Monday, 23 March 2015

Food and beer


"Beer is a great match for food because of the complexity of its flavors, its ability to provide refreshment and to interact with many food flavors," says Marc Stroobandt, master beer sommelier for the Food and Beer Consultancy, UK. "Even before the meal, beer already is doing its work for food pairing as the hops stimulate the appetite."
When it comes to food and beer pairings, it’s all about personal preference. Wine always has its place beside any dairy delicacy but a perfect lager can stand up to any red or white vino when pairing food and drink.

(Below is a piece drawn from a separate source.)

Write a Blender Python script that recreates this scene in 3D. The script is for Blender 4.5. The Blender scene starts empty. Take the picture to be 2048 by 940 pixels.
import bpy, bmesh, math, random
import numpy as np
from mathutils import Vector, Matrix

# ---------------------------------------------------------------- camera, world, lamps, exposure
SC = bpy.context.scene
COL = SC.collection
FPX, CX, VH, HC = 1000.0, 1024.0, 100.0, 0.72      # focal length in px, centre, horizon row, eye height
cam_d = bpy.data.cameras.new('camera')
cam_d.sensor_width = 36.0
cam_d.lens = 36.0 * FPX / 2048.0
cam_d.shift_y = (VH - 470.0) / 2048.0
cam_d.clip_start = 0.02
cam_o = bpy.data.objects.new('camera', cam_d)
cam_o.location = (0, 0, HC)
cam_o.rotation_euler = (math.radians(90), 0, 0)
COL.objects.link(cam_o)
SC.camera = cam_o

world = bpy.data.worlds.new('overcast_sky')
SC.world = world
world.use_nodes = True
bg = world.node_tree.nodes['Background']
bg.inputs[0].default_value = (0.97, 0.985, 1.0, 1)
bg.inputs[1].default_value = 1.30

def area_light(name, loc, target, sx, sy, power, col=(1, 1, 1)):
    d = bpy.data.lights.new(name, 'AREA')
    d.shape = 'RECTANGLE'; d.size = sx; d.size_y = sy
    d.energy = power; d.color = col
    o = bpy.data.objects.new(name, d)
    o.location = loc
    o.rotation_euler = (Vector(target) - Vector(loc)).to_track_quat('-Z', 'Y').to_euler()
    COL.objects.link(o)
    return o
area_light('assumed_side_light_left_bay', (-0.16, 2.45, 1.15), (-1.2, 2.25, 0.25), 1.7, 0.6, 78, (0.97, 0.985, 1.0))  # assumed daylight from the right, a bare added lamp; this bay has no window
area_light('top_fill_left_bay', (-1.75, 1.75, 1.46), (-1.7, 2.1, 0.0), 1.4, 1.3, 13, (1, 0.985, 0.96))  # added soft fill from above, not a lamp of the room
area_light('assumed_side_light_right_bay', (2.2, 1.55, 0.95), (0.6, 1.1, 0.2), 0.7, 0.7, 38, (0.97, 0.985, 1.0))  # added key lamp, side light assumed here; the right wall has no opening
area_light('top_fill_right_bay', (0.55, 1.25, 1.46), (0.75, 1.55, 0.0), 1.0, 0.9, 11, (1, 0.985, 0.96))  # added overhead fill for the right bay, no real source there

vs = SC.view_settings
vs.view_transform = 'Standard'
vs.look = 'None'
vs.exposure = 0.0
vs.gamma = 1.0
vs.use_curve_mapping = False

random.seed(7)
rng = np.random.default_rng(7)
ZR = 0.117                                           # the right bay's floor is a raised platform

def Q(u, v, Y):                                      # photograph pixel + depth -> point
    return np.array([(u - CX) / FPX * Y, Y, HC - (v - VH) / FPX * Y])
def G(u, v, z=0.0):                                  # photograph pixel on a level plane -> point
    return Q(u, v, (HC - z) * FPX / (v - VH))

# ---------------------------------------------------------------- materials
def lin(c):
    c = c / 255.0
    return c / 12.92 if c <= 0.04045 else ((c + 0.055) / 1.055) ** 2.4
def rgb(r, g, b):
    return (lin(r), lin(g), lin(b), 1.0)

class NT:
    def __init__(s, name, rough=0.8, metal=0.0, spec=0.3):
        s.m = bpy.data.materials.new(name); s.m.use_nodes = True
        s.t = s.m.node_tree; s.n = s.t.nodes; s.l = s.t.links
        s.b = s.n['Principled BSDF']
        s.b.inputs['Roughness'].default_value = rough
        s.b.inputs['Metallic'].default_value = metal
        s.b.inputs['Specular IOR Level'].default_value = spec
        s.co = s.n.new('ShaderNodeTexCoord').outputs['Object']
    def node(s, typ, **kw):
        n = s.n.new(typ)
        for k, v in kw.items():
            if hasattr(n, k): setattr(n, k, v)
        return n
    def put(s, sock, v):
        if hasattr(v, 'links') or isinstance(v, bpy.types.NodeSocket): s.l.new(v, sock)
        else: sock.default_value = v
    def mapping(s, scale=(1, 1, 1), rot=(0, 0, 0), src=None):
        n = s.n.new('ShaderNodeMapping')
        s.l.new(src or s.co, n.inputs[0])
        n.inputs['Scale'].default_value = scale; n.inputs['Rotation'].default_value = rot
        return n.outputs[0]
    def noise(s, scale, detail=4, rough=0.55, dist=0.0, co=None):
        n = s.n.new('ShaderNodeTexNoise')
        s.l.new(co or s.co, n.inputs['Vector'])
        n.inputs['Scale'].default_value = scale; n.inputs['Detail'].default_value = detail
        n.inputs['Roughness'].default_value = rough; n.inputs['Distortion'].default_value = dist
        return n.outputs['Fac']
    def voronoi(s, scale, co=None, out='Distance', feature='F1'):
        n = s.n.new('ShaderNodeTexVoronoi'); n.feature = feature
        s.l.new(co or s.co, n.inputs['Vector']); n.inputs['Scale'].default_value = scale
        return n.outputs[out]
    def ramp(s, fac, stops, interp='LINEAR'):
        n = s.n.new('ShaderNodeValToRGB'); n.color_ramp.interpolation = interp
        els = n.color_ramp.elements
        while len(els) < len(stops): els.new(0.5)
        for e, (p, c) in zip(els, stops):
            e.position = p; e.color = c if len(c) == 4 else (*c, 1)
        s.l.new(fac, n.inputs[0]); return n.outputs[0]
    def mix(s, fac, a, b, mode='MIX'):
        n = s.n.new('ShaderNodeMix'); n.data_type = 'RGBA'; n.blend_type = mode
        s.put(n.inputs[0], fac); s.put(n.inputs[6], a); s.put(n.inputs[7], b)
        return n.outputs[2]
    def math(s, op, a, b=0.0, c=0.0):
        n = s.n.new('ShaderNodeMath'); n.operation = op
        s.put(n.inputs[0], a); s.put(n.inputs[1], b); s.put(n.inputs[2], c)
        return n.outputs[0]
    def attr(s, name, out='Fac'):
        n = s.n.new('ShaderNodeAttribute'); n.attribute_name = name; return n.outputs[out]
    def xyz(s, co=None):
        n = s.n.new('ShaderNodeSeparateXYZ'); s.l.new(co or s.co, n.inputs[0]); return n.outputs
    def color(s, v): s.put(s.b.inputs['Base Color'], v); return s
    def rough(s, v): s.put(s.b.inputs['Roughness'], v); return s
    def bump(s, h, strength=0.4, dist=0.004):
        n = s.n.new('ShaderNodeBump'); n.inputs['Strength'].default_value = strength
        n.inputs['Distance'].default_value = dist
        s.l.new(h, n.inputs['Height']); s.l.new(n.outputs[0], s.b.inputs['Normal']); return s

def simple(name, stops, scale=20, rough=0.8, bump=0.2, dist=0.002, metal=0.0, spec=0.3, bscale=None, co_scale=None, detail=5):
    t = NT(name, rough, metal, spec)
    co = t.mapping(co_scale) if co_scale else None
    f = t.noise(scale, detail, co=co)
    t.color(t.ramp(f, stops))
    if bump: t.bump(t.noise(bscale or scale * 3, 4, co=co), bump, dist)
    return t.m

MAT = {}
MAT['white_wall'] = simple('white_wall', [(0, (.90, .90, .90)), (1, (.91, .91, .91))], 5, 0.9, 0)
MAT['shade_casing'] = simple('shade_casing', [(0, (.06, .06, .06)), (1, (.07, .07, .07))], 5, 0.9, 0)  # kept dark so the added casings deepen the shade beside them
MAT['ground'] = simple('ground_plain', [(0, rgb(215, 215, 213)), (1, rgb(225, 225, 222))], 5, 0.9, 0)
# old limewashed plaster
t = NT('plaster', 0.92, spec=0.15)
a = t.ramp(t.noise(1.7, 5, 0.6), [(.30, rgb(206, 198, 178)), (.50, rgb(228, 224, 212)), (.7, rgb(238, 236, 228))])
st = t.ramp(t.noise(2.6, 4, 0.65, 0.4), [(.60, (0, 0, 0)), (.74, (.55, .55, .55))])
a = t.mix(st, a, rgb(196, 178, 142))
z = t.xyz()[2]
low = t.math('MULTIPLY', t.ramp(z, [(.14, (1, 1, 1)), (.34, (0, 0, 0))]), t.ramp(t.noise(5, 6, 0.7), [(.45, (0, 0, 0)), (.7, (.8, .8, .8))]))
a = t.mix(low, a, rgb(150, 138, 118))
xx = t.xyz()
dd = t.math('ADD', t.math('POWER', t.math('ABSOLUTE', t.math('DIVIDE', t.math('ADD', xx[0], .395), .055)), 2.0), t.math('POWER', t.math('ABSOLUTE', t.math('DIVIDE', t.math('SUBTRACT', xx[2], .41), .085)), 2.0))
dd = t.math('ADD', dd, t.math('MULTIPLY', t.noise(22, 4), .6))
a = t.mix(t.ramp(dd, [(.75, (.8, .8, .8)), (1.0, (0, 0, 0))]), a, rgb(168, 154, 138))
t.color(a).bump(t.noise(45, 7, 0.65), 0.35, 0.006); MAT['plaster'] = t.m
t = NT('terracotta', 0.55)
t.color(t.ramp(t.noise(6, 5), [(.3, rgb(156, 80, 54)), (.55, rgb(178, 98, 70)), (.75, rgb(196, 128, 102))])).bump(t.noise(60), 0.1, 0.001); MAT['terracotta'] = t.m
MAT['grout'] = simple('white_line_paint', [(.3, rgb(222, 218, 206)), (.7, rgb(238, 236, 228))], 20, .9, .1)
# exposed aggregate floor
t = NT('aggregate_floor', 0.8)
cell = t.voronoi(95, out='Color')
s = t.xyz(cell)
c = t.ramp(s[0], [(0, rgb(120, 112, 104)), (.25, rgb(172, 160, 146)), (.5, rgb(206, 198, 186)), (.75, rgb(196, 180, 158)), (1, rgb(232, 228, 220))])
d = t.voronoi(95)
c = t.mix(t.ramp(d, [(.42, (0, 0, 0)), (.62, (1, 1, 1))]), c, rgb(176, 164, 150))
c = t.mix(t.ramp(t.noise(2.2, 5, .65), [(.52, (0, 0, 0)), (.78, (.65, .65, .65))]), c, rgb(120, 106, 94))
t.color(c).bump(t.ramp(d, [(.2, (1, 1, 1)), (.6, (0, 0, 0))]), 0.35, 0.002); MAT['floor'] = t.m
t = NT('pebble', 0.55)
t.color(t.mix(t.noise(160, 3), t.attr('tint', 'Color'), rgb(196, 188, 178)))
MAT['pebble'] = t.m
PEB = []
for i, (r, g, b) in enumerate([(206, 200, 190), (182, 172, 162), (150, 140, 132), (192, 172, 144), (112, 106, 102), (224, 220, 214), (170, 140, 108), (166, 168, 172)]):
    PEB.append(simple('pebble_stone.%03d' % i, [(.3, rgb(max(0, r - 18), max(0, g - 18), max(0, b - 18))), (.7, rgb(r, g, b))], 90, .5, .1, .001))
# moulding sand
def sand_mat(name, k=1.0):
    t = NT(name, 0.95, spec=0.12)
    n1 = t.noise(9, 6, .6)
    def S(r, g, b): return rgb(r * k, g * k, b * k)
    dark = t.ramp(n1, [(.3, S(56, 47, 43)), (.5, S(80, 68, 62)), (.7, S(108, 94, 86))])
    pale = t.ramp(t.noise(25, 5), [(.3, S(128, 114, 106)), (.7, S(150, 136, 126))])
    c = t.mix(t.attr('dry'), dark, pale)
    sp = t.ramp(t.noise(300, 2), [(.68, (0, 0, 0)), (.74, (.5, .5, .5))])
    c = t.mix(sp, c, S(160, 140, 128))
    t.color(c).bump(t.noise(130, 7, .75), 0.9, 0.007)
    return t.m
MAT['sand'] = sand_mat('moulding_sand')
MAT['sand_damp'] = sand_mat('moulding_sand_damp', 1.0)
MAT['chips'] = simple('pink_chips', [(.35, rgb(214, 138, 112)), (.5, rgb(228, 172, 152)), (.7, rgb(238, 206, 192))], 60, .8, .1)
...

When pairing beer and food, it all comes down to matching the food's flavors to the flavors of the beers. We went directly to the experts to get their advice on mating the best brews with your favourite bites.
Beer and Sushi
Theres no better way to wash down this tasty fare than with a bottle of Kirin Ichiban (malt beer).
Cheese, Sandwiches, Pizza
Wine and cheese is a universally-known pair, but what most people may not know is that beer is one of the best matches for cheese. "Wine may cover up some of the flavours in cheese while the carbonation in beer creates a lighter acidity and lifts the fats in the cheese off the palate," says The Beer Sommelier, Matt Simpson. "Whether it's a straight-up cheese platter, pizza, sandwich, goat cheese salad, almost any beer is a go when it comes to cheese. 
Chicken, Seafood, Pasta
The one rule with dishes like chicken, fish, salads or pastas are that you don't want to overpower them with a beer. Therefore, lighter is better. A light beer with chicken or fish is perfect. (If creams or sauces are added you need a heavy, richer beer.) Pasta is slightly more versatile but still pairs well with similar brews.  
Fried Foods
Even if the Belgians make the best fries in the world and are possibly the largest consumers per person, those salty potato sticks are still a staple cuisine in most countries of the world. In general, fries are light in flavour, so opt for a brew that will help cleanse the palate. "In general ask for a beer to cleanse your palate without washing away all the salty flavours, cutting through and bringing out the taste of the food," says Stroobandt.